Originally published April 20, 2008 at 12:00 AM | Page modified April 20, 2008 at 1:24 AM
Editorial
Rossi's road plan and what's missing
Candidate for governor Dino Rossi's road-building vision is, for the most part, Gov. Christine Gregoire's road-building vision. The superiority of Rossi's plan is it has more money to build roads faster.
Candidate for governor Dino Rossi's road-building vision is, for the most part, Gov. Christine Gregoire's road-building vision. The superiority of Rossi's plan is it has more money to build roads faster. The weakness is it pays for new roads by diverting revenue from other state programs and cha-chas around the question of what other things the state would do without.
One project is Rossi's own: building a waterfront tunnel to replace Seattle's Alaskan Way Viaduct. This used to be the financial sinkhole of Mayor Greg Nickels, and it nearly swallowed him. Why an Eastside Republican would pitch himself into this Funnel of Doom is baffling. Rossi should support whatever reasonable surface option has the largest vehicle capacity — a position that might not be much different from Gregoire's.On the Highway 520 bridge, Rossi proposes six lanes built on pontoons for eight. This is a promise in concrete to the eight-lane constituency. Given that Seattle will accept no more than six lanes after decades of negotiations, building pontoons for eight is a waste of money.
Rossi's cost estimates are troublesome. He offers one figure for a project in a big chart, then explains in footnotes that numbers are in 2007 prices for comparison purposes. His numbers may be technically accurate but they are misleading. At the very least, they minimize the effect on other state spending. The real project costs and the hit on other spending will be higher.

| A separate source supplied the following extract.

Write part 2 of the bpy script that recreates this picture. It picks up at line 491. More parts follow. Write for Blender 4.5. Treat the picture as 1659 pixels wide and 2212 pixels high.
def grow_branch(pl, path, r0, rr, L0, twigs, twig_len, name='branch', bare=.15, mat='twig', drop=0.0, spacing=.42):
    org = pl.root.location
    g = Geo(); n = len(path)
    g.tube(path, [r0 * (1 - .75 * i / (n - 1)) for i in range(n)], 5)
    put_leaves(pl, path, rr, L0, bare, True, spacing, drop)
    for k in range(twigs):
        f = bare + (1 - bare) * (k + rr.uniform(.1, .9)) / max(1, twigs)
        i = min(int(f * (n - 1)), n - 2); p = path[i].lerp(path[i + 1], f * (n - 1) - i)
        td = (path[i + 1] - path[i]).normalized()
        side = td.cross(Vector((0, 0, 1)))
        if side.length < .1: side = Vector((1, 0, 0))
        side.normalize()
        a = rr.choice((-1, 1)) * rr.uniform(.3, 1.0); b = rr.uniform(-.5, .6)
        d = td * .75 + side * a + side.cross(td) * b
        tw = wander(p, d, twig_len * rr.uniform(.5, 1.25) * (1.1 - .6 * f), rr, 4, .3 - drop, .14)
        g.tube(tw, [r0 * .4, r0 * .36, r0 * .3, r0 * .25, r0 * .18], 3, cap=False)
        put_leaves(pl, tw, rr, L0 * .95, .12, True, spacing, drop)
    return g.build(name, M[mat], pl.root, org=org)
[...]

His project list is the state's wish list with a few variations. The projects include: widening Highway 9 near Snohomish; building a Highway 2 bypass around Monroe; widening Interstate 405 from Bellevue to Renton; connecting Highway 509 to Interstate 5 south of Sea-Tac; connecting Highway 167 to the Port of Tacoma; building the cross-base highway in Pierce County; building a new Columbia River crossing at Vancouver and a Highway 395 bypass east of Spokane.
Rossi is a get-it-done kind of candidate, and that is commendable. But the cost of getting some things done is other things are left undone. Here, Rossi is too mushy.
Most money for Rossi's road projects would come from the sales tax on cars, which feeds the general fund. This reservoir of tax money irrigates education, prisons and social services. Rossi's diversion would be $800 million in each two-year budget cycle.
The Republican candidate says he would cut $800 million out of current spending. People should believe him because he has done it before. In 2003, he and Gov. Gary Locke cut state spending to avoid a tax increase in a recession. They did it because they had to.
But the upcoming budget is forecast to be $2.4 billion in the hole. That's huge. Given that, it is difficult to imagine a Democratic-controlled Legislature allowing a Gov. Rossi to dig the hole $800 million deeper in order to fund roads.
Transit is invisible in Rossi's spending plan — it is a local function, he says — but it would get hit indirectly. The elimination of sales-tax money from construction would reduce tax revenue available to bus systems. That is a step backward.
Finally, there's the matter of tolls. For Highway 520, Rossi would have a toll of a little more than $1.50 in 2007 dollars, and charge the toll only when the bridge is completed. He relies on tolls less than Gregoire but only because he reaches into a currently untappable fund, Sound Transit's pot of gold. For Rossi to accomplish his goals, he would need a Republican Legislature.
We are left with Rossi's commitment to make road building a priority. The candidate has offered an important proposal that will change the discussion. But he needs to fill in many missing details so people can make an informed choice between roads and other programs.